楽譜はエキエル版を使いました。パデレフスキ版と大きく異なる部分に慣れるのには時間がかかりましたが、今ではすっかりエキエル版になれてしまったので、パデレフスキ版を聴くと逆にびっくりします。
ラモーでこの曲を聴くと、響きの色彩感がとても豊かなので、エキエル版の方がむしろちょうど良いんですよね。一方、平均律だと、エキエル版は物足りない印象になってしまう。中間部が何をしたいのか見えてこない訳です。
パデレフスキ版の元になったミクリ版のミクリという人はショパンの直弟子ですが、ミクリ版が取りまとめられた1870年頃には、ピアノは平均律が多数派になっていたと考えられます。「もしショパンが生きていて平均律を使ったならば、きっとこうしただろう」というミクリさんならではの確信があって、そうしたんだろうと思うんですよね。
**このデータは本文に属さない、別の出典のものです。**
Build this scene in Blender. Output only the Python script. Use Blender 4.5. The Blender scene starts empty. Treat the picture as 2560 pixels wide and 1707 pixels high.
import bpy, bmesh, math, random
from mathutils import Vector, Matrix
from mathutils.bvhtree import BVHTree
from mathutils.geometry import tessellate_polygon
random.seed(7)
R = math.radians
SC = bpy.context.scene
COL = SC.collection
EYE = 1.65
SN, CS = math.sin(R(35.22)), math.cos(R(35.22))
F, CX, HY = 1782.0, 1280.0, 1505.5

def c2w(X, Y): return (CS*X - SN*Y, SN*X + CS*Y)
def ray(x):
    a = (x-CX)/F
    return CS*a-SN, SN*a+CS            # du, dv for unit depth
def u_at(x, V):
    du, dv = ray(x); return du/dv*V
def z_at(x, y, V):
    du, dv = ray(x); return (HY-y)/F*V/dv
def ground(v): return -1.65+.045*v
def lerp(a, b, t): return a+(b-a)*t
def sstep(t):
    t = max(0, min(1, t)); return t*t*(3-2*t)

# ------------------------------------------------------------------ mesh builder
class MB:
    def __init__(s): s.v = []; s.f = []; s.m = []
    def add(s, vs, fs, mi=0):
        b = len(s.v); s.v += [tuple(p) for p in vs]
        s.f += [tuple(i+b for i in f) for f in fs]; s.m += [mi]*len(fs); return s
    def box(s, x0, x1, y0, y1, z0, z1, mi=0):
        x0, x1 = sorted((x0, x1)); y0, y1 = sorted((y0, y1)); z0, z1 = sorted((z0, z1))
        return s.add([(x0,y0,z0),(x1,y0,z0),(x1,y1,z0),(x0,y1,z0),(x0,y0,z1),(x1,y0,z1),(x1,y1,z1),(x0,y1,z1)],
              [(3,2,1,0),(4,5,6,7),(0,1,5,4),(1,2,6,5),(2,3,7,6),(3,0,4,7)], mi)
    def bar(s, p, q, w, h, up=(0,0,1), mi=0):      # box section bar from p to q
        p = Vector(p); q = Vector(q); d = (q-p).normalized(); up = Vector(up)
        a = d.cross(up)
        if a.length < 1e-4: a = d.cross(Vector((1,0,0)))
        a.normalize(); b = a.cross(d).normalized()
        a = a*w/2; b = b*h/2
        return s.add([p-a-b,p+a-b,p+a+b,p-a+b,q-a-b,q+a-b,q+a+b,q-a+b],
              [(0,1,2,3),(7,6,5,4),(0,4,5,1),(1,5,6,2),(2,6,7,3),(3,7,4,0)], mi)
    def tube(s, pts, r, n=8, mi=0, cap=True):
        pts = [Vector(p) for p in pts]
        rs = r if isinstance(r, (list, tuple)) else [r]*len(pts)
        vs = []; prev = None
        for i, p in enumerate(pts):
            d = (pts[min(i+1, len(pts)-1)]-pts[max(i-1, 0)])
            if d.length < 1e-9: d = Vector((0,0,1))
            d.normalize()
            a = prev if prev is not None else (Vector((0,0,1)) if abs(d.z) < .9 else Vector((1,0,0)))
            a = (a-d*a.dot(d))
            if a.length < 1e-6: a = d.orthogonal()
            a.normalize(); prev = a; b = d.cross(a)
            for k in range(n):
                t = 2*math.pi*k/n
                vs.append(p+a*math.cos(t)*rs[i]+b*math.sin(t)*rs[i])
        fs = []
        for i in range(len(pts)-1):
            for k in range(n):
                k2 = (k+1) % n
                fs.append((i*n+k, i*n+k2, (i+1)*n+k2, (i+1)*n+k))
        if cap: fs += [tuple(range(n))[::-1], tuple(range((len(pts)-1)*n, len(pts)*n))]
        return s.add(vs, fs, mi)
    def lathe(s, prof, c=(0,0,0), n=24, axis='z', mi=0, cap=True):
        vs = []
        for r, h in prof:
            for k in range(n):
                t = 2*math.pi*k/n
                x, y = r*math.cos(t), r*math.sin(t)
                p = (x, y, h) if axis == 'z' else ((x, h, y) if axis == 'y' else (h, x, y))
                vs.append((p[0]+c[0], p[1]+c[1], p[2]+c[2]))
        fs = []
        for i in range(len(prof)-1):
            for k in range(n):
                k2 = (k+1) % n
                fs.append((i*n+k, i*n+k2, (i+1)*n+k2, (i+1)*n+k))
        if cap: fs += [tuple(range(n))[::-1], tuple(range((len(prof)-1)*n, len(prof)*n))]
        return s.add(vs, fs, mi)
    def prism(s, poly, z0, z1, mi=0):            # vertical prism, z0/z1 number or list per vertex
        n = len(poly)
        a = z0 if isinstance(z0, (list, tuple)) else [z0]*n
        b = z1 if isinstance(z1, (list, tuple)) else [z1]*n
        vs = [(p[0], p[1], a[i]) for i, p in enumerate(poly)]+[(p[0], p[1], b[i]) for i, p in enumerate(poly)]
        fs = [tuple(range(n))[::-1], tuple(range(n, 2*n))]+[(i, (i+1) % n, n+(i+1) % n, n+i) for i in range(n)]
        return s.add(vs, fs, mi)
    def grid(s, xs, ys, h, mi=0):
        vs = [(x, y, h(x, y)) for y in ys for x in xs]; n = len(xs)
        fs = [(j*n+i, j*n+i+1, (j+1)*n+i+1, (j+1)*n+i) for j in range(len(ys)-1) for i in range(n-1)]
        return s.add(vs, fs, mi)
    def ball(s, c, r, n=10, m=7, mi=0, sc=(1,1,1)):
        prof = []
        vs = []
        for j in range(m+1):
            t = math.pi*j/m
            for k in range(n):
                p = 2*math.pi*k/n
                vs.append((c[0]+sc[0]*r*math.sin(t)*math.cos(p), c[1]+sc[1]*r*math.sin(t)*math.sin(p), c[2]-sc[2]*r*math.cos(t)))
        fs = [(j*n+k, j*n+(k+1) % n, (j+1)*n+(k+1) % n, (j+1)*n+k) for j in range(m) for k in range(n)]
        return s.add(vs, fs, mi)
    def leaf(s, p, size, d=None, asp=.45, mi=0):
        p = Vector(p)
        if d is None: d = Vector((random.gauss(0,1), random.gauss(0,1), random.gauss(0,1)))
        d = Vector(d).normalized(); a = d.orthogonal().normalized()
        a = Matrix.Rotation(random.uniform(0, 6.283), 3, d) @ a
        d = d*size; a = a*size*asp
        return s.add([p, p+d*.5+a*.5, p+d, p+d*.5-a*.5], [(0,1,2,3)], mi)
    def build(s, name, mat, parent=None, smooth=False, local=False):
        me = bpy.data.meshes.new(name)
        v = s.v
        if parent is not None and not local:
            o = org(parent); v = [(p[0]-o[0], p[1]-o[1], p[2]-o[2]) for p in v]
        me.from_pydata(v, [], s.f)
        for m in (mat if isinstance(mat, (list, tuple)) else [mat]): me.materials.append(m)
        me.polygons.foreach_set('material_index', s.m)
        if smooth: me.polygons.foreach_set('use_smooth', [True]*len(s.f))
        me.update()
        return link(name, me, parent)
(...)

リストは古典音律の時代から平均律の時代まで長生きしましたが、そのなかでリストは、若い頃に作った超絶技巧曲を後年に何曲か編曲しなおしています。一般には、「難しすぎるから簡単にした」ととらえられていますが、1つには平均律に対応するための処置という側面もあったのではないかと思います。初期のリストの曲は厚い和音がしばしば出てきます。和音が綺麗に響く古典音律であれば厚い和音も気持ちよく演奏できますが、平均律ではそうはいきません。そこで音の数を減らして響きを整理したのだろう、と推測できる訳です。